Problem: Collect every line that includes the string "from".

* Begin *

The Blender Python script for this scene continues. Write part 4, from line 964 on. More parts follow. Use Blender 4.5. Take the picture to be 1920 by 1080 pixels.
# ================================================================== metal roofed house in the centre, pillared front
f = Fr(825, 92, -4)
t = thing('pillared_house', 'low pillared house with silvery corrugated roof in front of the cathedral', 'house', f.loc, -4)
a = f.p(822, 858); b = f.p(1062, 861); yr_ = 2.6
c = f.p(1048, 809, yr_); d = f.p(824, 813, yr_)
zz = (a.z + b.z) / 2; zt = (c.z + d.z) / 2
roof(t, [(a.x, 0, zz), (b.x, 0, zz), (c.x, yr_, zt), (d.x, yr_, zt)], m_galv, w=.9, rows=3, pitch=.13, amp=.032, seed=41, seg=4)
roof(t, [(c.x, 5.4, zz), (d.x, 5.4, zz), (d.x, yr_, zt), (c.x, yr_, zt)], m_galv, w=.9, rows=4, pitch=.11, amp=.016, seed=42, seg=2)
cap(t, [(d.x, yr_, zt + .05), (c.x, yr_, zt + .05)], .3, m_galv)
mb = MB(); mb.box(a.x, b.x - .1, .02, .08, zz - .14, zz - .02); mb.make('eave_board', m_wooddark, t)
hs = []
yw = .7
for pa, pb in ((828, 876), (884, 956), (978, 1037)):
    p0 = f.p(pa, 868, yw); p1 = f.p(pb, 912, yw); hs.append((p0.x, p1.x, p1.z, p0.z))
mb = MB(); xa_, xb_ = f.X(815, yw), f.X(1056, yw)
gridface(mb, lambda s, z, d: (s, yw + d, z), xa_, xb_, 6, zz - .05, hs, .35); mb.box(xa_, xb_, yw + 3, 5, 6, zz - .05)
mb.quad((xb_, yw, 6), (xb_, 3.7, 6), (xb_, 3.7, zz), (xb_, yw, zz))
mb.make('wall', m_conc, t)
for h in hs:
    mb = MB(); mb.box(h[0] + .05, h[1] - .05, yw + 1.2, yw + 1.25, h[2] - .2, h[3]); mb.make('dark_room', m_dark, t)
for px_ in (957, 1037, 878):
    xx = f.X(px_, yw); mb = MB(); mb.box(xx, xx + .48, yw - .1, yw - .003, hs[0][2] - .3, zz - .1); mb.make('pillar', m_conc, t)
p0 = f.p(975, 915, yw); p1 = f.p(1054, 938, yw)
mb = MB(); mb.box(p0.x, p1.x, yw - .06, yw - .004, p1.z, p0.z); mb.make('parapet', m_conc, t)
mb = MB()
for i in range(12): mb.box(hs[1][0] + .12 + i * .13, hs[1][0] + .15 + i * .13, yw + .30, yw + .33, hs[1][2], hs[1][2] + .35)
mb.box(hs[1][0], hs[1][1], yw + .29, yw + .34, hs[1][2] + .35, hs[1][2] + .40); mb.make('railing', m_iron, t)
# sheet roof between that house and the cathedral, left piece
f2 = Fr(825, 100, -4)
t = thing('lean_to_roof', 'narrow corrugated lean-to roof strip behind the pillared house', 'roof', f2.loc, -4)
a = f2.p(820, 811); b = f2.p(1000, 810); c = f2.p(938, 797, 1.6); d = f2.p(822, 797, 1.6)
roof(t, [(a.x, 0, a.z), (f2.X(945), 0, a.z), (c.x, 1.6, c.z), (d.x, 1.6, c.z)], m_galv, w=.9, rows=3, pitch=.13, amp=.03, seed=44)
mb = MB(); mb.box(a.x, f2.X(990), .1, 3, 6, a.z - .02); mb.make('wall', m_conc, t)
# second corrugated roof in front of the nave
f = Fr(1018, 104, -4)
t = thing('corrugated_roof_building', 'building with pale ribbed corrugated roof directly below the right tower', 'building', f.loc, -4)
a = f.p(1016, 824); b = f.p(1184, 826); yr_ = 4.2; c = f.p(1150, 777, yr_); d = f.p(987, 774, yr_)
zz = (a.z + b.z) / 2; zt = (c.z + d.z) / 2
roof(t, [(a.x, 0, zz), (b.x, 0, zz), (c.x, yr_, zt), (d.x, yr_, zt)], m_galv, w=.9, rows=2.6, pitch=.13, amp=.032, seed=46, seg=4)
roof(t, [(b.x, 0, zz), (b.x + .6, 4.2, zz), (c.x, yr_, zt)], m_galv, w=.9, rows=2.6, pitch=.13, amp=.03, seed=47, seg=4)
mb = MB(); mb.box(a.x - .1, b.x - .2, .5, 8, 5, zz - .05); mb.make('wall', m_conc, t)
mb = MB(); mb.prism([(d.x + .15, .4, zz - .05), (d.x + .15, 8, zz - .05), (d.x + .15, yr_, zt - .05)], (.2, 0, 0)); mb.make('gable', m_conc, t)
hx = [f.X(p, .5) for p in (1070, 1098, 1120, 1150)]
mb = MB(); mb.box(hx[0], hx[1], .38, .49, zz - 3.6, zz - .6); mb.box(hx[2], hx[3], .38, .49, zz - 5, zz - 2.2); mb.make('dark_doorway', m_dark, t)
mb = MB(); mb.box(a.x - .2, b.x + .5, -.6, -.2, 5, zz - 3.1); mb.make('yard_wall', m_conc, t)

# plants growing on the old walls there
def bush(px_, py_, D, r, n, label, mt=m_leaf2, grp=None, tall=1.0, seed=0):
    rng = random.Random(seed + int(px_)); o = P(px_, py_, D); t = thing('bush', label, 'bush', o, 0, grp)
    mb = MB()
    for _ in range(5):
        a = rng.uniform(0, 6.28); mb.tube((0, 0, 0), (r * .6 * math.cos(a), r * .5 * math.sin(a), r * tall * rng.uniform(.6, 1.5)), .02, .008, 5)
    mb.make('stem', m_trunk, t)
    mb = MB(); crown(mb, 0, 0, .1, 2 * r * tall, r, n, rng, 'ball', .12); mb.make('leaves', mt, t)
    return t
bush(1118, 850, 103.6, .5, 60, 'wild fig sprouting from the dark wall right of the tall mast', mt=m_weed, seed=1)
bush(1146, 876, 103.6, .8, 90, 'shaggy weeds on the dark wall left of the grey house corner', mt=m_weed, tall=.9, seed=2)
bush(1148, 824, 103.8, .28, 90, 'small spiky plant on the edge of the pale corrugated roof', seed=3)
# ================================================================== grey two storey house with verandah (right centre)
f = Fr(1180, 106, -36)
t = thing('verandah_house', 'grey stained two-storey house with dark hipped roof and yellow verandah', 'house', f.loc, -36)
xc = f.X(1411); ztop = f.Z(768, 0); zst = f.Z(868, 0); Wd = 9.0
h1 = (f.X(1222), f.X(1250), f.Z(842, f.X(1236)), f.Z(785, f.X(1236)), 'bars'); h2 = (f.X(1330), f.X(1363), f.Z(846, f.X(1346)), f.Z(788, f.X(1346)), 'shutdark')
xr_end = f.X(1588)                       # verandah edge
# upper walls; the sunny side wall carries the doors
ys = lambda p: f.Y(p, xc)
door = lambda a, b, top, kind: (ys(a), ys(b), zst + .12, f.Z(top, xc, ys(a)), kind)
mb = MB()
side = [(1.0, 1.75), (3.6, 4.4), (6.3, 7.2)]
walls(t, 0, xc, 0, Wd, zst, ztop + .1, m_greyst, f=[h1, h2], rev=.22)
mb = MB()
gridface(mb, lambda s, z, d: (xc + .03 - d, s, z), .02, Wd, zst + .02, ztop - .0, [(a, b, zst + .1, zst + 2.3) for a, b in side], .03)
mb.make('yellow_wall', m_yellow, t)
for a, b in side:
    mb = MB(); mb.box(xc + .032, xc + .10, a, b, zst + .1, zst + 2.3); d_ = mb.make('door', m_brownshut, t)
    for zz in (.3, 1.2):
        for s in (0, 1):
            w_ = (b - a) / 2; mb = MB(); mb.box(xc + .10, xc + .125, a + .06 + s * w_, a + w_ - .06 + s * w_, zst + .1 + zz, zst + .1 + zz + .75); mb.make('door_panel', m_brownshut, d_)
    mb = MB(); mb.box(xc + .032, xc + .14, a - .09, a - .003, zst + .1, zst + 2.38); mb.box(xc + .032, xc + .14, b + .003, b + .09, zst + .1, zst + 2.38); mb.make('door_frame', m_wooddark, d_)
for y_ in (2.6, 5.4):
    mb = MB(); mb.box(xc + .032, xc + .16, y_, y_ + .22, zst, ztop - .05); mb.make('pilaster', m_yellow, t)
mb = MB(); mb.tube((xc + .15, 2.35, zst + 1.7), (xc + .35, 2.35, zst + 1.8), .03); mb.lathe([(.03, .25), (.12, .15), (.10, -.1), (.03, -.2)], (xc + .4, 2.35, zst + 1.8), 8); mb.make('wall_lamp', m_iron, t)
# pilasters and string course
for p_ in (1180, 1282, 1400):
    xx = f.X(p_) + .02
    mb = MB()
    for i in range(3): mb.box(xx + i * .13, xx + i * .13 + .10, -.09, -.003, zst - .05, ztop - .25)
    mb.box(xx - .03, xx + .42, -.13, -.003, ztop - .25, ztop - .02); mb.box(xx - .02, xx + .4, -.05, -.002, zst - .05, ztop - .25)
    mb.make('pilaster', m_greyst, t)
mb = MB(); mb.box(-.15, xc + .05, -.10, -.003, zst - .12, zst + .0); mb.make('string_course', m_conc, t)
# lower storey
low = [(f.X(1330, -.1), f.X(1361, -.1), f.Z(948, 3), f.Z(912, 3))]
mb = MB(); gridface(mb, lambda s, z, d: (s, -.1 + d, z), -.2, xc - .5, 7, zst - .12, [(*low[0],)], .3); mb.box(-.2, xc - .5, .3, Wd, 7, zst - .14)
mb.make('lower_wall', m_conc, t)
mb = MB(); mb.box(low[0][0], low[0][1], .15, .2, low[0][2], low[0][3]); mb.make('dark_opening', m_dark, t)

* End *

Final answer:
The Blender Python script for this scene continues. Write part 4, from line 964 on. More parts follow. Use Blender 4.5. Take the picture to be 1920 by 1080 pixels.
bush(1118, 850, 103.6, .5, 60, 'wild fig sprouting from the dark wall right of the tall mast', mt=m_weed, seed=1)